Mesela, Allah-u Teala’nın güzel isimlerinden olan Gafur ve Gaffar günahları örten, bağışlayan ve affeden demektir. Kuran-ı Kerim’in birçok ayetlerinde istiğfarda bulunma emredilmiş. Allah-u Teala’nın affedici, bağışlayıcı ve mağfiret edici olduğu ısrarla vurgulanmıştır. Özellikle de seher vaktinde istiğfar edenler övülmüştür. Nitekim Kuran-ı Kerim’in Alimran suresi ayet 16 ve 17 de şöyle buyrulmaktadır; “Şöyle ki, onlar, Ey Rabbimiz, biz inandık bağışla bizim suçlarımı ve o ateşin azabından koru bizleri diyenlerdir.”
Yine Alimran Suresi ayet 17’de şöyle buyrulmaktadır; “Onlar sabredenler, sadakat gösterenler, Allah’a boyun eğenler, Allah yolunda mallarını harcayanlar ve seher vakitlerinde Allah’tan mağfiret isteyenlerdir.”
Evet, Allah-u Teala’nın o imanlı ve inançlı kulları şöyle yalvarırlar; “Ey Yüceler yücesi Rabbimiz, biz sana inandık, iman ettik ve sana güvendik. Artık bizim suçlarımızı hata ve kusurlarımızı suçlarımızı bağışla ve bizi Cehennem azabından ve ateşinden koru.”
İşte Allah’ın bu İmanlı, inançlı kulları her türlü musibete sabırlı oldukları gibi, ibadetlerini de üşenmeden yerine getiriler. Haramlardan gönül hoşnutluğu içinde uzak dururlar.
İmanlı ve inançlı kulların bir özelliği de sadakatli olmalarıdır. Bütün hareketlerinde gerekse muamelelerinde sözlerinde ve işlerinde doğruluğu ve bağlılığın en güzel bir örneğini gösterirler. Esas diğer bir özellikleri de şudur ki, tam anlamıyla itaatlidirler.
Rablerinin emir ve buyruklarına tam manasıyla teslimiyet ve rıza gösterirler. Diğer vasıflarından biri de şudur; Mallarını Allah yolunda harcamaktan hiç çekinmezler. Mal imtihanında cimrilikte göstermezler. (İnfak) Vazifesini gönül hoşluğuyla yerine getirirler. Buradaki İnfak ise, sırf Allah-u Teala’nın hoşnutluğunu kazanmak amacıyla kişinin kendi servetinden harcamada bulunması, ihtiyaç sahiplerine ayni ve nakdi olarak yardımda bulunulması demektir.

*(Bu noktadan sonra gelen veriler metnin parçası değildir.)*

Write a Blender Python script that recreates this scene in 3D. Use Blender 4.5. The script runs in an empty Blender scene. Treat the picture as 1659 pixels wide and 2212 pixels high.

Evet, insanın sahip olduğu servetin gerçek sahibi Allah’tır. İşte onun vermiş olduğu servetten başkalarının ihtiyaçlarını görmek gerekir. Çünkü yine Kuran-ı Kerim’in Nur Suresi ayet 33’te, yani Kuran’da; “Allah’a karşı sorumluluğun bilincinde olan muttaki müminlerin özellikleri sayılırken, bunlar arasında infakta zikredilmektedir.
Duaların zaman içinde en muteber olduğu an seher vaktidir. Seher vakti ise gecenin son 3’te 1’ine rastlayan gecedir.
Peygamberimiz (S.A.V.) Efendimiz de şöyle buyurmaktadır; “Gecenin son 3’te 1’i gelince, her gece Allah-u Teala dünya semasına teveccüh buyurarak şöyle nida eder; “Yok mu isteyen? İstediğini vereyim. Yok mu yalvarıp dua eden, duasını kabul edeyim. Yok mu günahlarından kurtulmayı dileyen, ben onun günahlarını bağışlayayım.” Buhari Müslim
Burada çok mühimdir ki Seher Vaktinin önemi çok büyüktür. Bunun bilincinde olup değerlendirmek gerekmektedir. Bahusus Ramazan Ayı duaların kabulü için bulunmaz bir fırsattır. Saygıdeğer okurlarımın bu fırsatı kaçırmadan değerlendirmelerini niyaz eder, saygılar sunarım.